Analytics and Industry Assessments

Oct. 27, 2008

All eyes are on video analytics and intelligent detection in the security industry. This month I queried Gadi Piran, president and chief technology officer of OnSSI, Suffern, N.Y., for the latest on how this technology is setting integration in action.

Harlick: How has information technology changed the security industry?

Piran: The developments of the last 20 years have transformed the way people interact as well as their expectations of what information is or should be available in what time frame. The industry is leveraging the improvements in communications technology, image quality and intelligent video analytics so that while we greatly increase the number of cameras providing enhanced security in our society, we are increasing profitability and reducing the operating costs for organizations as they implement larger and more comprehensive intelligent video surveillance solutions. All this has combined to engender rapid change, from engineering to distribution to deployment of solutions.

Harlick: Is the industry moving closer to the converged network?

Piran: The advent of IP-based solutions is now enabling the networking of diverse systems including video surveillance, access control, fire, HVAC, emergency phones, point-of-sale systems and more. New software platforms bring these systems to a single level of functionality represented on a user-intuitive dashboard and are available from any computer with an Internet connection. The best of these platforms offer tremendous return on investment by streamlining operations across many different areas of business. Key to this process is the design and engineering of products with open architecture so they can be integrated with best-of-breed solutions running on the IT backbone.
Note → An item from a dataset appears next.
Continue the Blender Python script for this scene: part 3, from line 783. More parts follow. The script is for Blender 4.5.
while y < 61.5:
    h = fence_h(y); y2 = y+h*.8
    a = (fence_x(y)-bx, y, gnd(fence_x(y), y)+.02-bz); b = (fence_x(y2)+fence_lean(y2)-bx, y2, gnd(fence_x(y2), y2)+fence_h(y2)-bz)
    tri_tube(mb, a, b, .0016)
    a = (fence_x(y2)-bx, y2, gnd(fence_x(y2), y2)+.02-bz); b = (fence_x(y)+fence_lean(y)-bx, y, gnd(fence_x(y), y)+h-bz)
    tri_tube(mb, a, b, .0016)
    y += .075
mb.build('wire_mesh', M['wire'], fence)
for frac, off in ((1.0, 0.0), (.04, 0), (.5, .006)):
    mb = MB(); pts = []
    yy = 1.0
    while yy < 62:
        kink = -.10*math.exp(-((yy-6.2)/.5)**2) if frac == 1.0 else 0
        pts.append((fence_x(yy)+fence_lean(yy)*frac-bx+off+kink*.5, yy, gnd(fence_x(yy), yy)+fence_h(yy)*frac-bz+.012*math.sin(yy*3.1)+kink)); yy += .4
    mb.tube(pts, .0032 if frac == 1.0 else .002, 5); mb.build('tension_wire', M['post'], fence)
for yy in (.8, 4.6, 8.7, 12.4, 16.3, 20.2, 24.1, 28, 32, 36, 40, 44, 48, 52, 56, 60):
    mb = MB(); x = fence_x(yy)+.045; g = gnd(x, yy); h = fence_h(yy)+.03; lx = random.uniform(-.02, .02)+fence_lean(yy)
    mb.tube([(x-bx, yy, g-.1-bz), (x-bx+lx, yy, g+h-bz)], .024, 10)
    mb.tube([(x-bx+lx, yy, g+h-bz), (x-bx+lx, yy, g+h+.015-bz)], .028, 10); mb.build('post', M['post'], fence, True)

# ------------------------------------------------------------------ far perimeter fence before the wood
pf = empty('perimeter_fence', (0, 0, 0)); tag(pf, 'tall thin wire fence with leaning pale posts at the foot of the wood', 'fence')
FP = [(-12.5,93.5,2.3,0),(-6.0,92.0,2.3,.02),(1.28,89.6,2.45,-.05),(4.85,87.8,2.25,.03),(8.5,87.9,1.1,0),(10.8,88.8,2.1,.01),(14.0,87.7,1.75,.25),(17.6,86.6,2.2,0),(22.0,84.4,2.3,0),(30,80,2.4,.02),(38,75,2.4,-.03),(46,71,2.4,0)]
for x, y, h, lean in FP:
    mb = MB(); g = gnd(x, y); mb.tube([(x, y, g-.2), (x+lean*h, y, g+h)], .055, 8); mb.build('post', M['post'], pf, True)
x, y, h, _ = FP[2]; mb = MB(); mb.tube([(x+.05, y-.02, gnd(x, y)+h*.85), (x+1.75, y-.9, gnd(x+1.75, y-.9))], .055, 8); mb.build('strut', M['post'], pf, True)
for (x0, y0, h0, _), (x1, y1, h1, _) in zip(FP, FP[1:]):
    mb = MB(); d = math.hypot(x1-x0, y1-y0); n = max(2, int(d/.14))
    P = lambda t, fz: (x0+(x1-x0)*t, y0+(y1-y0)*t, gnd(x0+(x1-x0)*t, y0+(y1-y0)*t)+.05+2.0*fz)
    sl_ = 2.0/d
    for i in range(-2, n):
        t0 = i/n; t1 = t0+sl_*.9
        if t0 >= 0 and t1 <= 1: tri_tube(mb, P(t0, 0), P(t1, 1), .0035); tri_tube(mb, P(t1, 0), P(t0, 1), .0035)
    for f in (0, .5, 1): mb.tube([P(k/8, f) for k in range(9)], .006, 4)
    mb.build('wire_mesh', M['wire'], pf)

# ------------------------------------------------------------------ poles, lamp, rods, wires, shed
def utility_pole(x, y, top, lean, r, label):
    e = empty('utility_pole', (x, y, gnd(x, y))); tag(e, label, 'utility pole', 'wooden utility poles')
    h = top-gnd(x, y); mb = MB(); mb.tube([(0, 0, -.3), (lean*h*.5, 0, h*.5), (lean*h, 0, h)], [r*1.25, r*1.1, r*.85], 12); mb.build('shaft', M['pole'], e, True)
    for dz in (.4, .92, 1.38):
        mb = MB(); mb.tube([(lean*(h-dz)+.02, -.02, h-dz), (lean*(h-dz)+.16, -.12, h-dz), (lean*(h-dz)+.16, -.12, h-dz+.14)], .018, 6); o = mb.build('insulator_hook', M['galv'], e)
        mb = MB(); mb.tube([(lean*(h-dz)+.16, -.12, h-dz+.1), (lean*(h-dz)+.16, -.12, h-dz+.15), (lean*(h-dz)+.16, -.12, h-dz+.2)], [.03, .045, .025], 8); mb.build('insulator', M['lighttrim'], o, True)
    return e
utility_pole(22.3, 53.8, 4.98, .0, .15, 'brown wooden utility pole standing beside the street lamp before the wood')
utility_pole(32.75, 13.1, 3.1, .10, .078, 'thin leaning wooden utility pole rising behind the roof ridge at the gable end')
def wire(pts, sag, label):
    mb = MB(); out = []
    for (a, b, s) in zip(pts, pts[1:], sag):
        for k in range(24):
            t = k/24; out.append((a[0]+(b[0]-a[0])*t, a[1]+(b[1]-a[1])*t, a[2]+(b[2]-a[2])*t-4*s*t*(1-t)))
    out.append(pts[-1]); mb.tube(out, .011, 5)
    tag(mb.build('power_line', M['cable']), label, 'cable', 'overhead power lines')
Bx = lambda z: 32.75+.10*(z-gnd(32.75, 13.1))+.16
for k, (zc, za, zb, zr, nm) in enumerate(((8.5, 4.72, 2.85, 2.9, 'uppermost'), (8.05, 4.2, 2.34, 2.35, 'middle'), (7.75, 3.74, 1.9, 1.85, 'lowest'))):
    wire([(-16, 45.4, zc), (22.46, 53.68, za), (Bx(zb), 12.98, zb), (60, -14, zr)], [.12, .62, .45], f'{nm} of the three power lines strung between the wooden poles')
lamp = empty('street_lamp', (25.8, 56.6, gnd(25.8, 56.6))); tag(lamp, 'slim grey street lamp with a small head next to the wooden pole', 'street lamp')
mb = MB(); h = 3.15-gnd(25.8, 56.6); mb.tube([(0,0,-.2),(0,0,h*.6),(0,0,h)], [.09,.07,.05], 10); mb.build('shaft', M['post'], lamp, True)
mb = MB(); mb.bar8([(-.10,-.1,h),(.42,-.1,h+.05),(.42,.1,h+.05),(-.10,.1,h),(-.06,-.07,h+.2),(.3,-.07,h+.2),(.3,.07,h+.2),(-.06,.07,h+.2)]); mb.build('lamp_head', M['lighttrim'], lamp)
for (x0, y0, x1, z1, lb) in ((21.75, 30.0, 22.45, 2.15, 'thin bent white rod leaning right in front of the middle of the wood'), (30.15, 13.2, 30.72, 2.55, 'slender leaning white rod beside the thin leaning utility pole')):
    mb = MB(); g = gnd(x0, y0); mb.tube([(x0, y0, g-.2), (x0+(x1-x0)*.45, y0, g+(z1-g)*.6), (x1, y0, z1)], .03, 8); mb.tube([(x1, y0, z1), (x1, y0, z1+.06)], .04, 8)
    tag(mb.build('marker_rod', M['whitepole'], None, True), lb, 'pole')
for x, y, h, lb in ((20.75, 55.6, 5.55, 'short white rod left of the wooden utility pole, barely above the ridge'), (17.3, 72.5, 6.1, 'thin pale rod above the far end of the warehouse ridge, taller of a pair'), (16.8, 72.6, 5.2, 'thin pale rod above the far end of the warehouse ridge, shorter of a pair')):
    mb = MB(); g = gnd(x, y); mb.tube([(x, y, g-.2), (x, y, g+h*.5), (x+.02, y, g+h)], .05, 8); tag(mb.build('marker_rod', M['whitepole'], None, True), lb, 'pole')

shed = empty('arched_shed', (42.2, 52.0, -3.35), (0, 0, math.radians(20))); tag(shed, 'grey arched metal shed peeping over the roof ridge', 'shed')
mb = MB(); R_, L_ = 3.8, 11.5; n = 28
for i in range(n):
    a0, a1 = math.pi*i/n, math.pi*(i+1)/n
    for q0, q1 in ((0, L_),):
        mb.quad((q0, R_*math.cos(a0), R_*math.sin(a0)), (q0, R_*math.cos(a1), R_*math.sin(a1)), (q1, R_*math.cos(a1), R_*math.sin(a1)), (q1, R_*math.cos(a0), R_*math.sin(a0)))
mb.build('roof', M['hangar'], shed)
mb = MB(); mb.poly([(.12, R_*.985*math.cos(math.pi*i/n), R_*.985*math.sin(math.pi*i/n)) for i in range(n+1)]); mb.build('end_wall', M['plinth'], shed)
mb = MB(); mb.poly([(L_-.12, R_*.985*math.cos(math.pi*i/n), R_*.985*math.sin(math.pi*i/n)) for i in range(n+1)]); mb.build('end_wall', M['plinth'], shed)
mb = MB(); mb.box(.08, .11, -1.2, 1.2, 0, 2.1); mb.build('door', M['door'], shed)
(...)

Harlick: Does a greater level of automation come with increased software functionality?

Piran: The answer to this is yes and no. Today’s end users are looking for solutions that are more intuitive and less technical. There is a greater expectation that a user should not have to be educated or experienced in the use of any given product, but that its functions and operation should be clearly revealed as it is used. For computers and computer-based systems, common functions like click-and-drag, drop-down boxes and hyperlinks are instantly recognized and immediately accessible. For the security industry, the design of a new product or service should take all this into account. If there is a steep learning curve that is required before the product can begin its useful life, it is not likely to be a product that is selected for implementation.

Harlick: What other trends are driving the security industry right now?

Piran: There has been a tremendous paradigm shift caused by the development of Web 2.0 functionality. There is a presumption of interactivity now across all platforms, whether it be an online corporate presentation, a professional message board or an editable document. Individuals expect to be able to instantly share information they are reading or watching and the converged network makes this possible. Any video surveillance system with video and data that is only locally available will be seen as extremely limited in capabilities. Today, even a very small business will have the expectation that they will not only be able to access their information remotely, but control cameras and views similarly as well.